As an undergraduate theater major at Northwestern University, d’Arcy James received a Sarah Siddons Society’s Scholarship in 1989. He is the society’s first scholarship winner to be awarded the prestigious annual Actor of the Year award, initially won in 1953 by American actress Helen Hayes (1900-1993), whose career spanned nearly 80 years, and who many referred to as the “First Lady of American Theatre.”

Currently starring on Broadway in the hit musical comedy “Something Rotten,” d’Arcy James has appeared in more than 20 Broadway productions. He has been nominated for a Tony Award three times, including for his current role of Nick Bottom in “Something Rotten.”

Theater audiences also have enjoyed his performances in “Titanic,” “Sweet Smell of Success,” “The Apple Tree” and “Shrek: The Musical” (opposite co-star Sutton Foster, who portrayed Fiona). He also won critical acclaim for his performances in Andrew Lippa’s “Wild Party” and in the stage drama “Time Stands Still.”

On screen, d’Arcy James is featured as one of the investigative reporters for the Boston Globe in the 2016 Oscar-winning film “Spotlight.”

Sutton Foster 

Foster, a multiple award-winning actress, singer and dancer, has performed in 11 Broadway productions -- most recently in the revival of “Violet” -- and originated roles in the Broadway productions of “The Drowsy Chaperone,” “Little Women,” “Young Frankenstein,” “Shrek: The Musical,” and her performances in “Anything Goes” and “Thoroughly Modern Millie,” for which she won Tony awards.
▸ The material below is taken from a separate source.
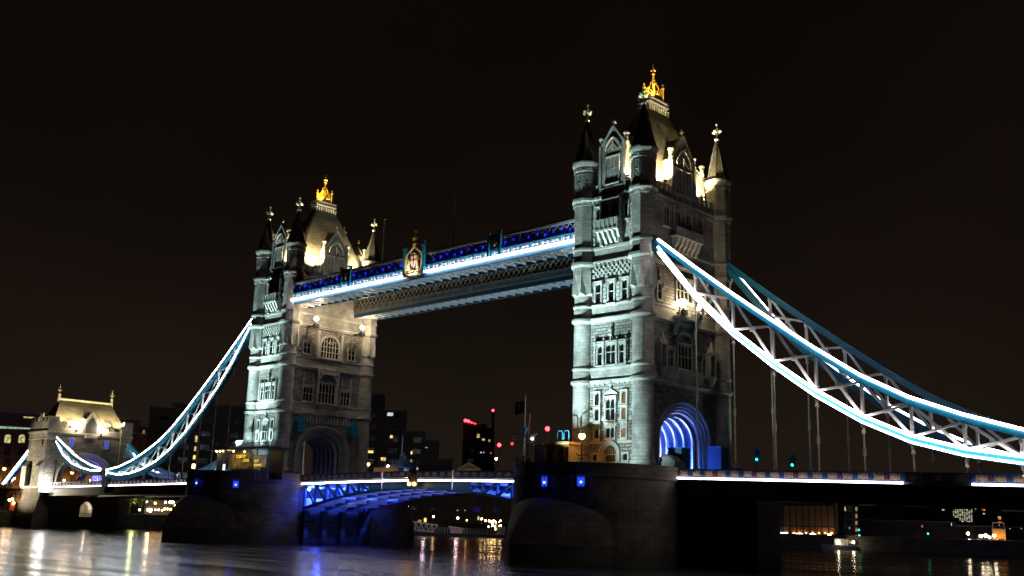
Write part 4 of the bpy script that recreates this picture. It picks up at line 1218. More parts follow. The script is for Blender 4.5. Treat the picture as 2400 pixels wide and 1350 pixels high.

Foster was first seen on television on “Star Search” at age 15, and has more recently appeared in “Bunheads,” “Psych,” “Johnny and the Sprites,” “Flight of the Conchords,” “Sesame Street,”  “Law and Order SVU” and “Royal Pains.” Since March 2015, she stars in TV Land’s new series “Younger,” created by Darren Star.

As a solo artist, she has performed nationally and internationally with her musical director Michael Rafter -- featuring songs from her debut solo CD “Wish” as well as her follow up CD,

“An Evening With Sutton Foster: Live at the Café Carlyle.” Foster has appeared on the stages of New York’s Carnegie Hall, Feinstein’s/54 Below, Lincoln Center’s American Songbook series, Joe’s Pub and many others. More on Foster is available online. 

Sarah Siddons Society

For more than 60 years, the Sarah Siddons Society has presented the Actor of the Year award to celebrated stage and film actors, including Bette Davis, Lauren Bacall, Julie Harris, Carol Channing, Colleen Dewhurst, Jessica Tandy, Liza Minnelli, Julie Andrews, Bernadette Peters, Patti Lupone, Bebe Neuwirth, Audra McDonald and Jessie Mueller. Many of Chicago’s finest actresses have received the Society’s Leading Lady Award, including Hollis Resnik, Barbara Robertson, Mary Beth Fisher and E. Faye Butler, to name a few.